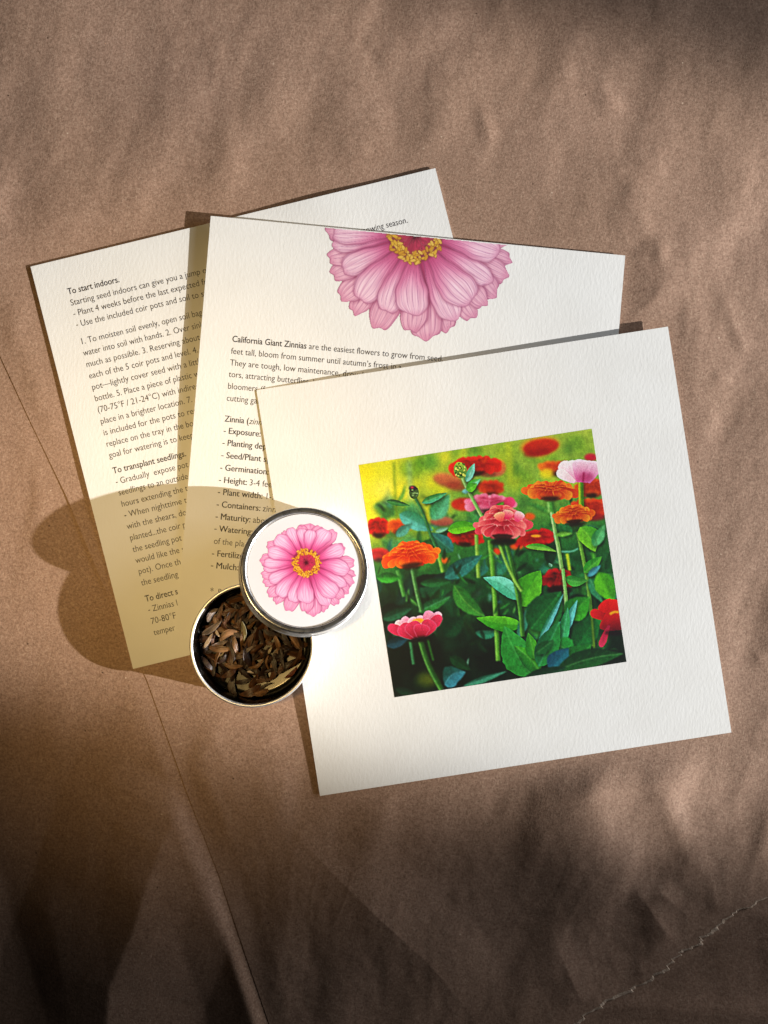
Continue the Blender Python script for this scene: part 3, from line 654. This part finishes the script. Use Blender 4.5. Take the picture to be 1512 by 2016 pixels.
def z_main(x, y):
    x_ = np.clip(x, -300, 1700); amp = .62 + .30 * sstep(1150, 1450, x) * sstep(250, 700, y) + .45 * sstep(1450, 1750, y) - .12 * sstep(500, 100, x) * sstep(1400, 1000, y)
    h = wrinkle(x, y, 31) * amp * 1.25
    h += ridge(x, y, [(520, 1560, .1), (600, 1660, 1.2), (690, 1750, 2.1), (780, 1835, 2.3), (850, 1900, 1.6), (930, 2000, .5)], 230, 120, 1.25)
    h += ridge(x, y, [(1240, 1725, .0), (1262, 1765, .8), (1300, 1820, 1.0), (1350, 1890, .5)], 95, 46, 1.15)
    h += ridge(x, y, [(1262, 1765, .6), (1300, 1755, .9), (1350, 1800, .2)], 40, 30, 1.2)
    h += ridge(x, y, [(1085, 1830, .1), (1120, 1920, 1.0), (1165, 2010, .9)], 60, 80, 1.2)
    h += ridge(x, y, [(1290, 1545, .1), (1340, 1640, .9), (1360, 1700, .1)], 30, 40, 1.1)
    h += ridge(x, y, [(1430, 600, .1), (1450, 655, .4), (1470, 700, .1)], 20, 26, 1.1)
    h += ridge(x, y, [(945, 205, .05), (955, 245, .42), (968, 292, .05)], 24, 26, 1.2)
    h += ridge(x, y, [(1352, 585, .05), (1352, 655, .35), (1340, 720, .05)], 18, 18, 1.2)
    for bx, by, hh, r in ((530, 205, .75, 60), (372, 195, .6, 48), (650, 165, .5, 55), (440, 250, .5, 60), (130, 360, .6, 70), (700, 320, .45, 60), (900, 150, .4, 50), (1150, 1600, 4.4, 125), (1330, 1560, 1.0, 60), (1290, 1500, .6, 70)):
        h += hh * np.exp(-((x - bx) / r) ** 2 - ((y - by) / (r * 1.5)) ** 2)
    if x.size > 4: h += creases(x, y)
    h = (h + .25) * cards_clear(x, y)
    e = x - edge_x(y)
    lift = .04 + .36 * np.exp(-((y - 1100) / 110) ** 2)
    k = sstep(60, 0, e); h = np.where(e < 60, h * (1 - k) + lift * k, h)
    e = tear_x(y, False) - x; k = sstep(90, 10, e) * (y > 1600); h = h * (1 - k) + np.clip(h, 0.05, .5) * k
    return h * MM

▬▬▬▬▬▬

- **Given instruction**
Except for the pictures, give all the material above again verbatim.

- **Solution to this task**
Continue the Blender Python script for this scene: part 3, from line 654. This part finishes the script. Use Blender 4.5. Take the picture to be 1512 by 2016 pixels.
def z_main(x, y):
    x_ = np.clip(x, -300, 1700); amp = .62 + .30 * sstep(1150, 1450, x) * sstep(250, 700, y) + .45 * sstep(1450, 1750, y) - .12 * sstep(500, 100, x) * sstep(1400, 1000, y)
    h = wrinkle(x, y, 31) * amp * 1.25
    h += ridge(x, y, [(520, 1560, .1), (600, 1660, 1.2), (690, 1750, 2.1), (780, 1835, 2.3), (850, 1900, 1.6), (930, 2000, .5)], 230, 120, 1.25)
    h += ridge(x, y, [(1240, 1725, .0), (1262, 1765, .8), (1300, 1820, 1.0), (1350, 1890, .5)], 95, 46, 1.15)
    h += ridge(x, y, [(1262, 1765, .6), (1300, 1755, .9), (1350, 1800, .2)], 40, 30, 1.2)
    h += ridge(x, y, [(1085, 1830, .1), (1120, 1920, 1.0), (1165, 2010, .9)], 60, 80, 1.2)
    h += ridge(x, y, [(1290, 1545, .1), (1340, 1640, .9), (1360, 1700, .1)], 30, 40, 1.1)
    h += ridge(x, y, [(1430, 600, .1), (1450, 655, .4), (1470, 700, .1)], 20, 26, 1.1)
    h += ridge(x, y, [(945, 205, .05), (955, 245, .42), (968, 292, .05)], 24, 26, 1.2)
    h += ridge(x, y, [(1352, 585, .05), (1352, 655, .35), (1340, 720, .05)], 18, 18, 1.2)
    for bx, by, hh, r in ((530, 205, .75, 60), (372, 195, .6, 48), (650, 165, .5, 55), (440, 250, .5, 60), (130, 360, .6, 70), (700, 320, .45, 60), (900, 150, .4, 50), (1150, 1600, 4.4, 125), (1330, 1560, 1.0, 60), (1290, 1500, .6, 70)):
        h += hh * np.exp(-((x - bx) / r) ** 2 - ((y - by) / (r * 1.5)) ** 2)
    if x.size > 4: h += creases(x, y)
    h = (h + .25) * cards_clear(x, y)
    e = x - edge_x(y)
    lift = .04 + .36 * np.exp(-((y - 1100) / 110) ** 2)
    k = sstep(60, 0, e); h = np.where(e < 60, h * (1 - k) + lift * k, h)
    e = tear_x(y, False) - x; k = sstep(90, 10, e) * (y > 1600); h = h * (1 - k) + np.clip(h, 0.05, .5) * k
    return h * MM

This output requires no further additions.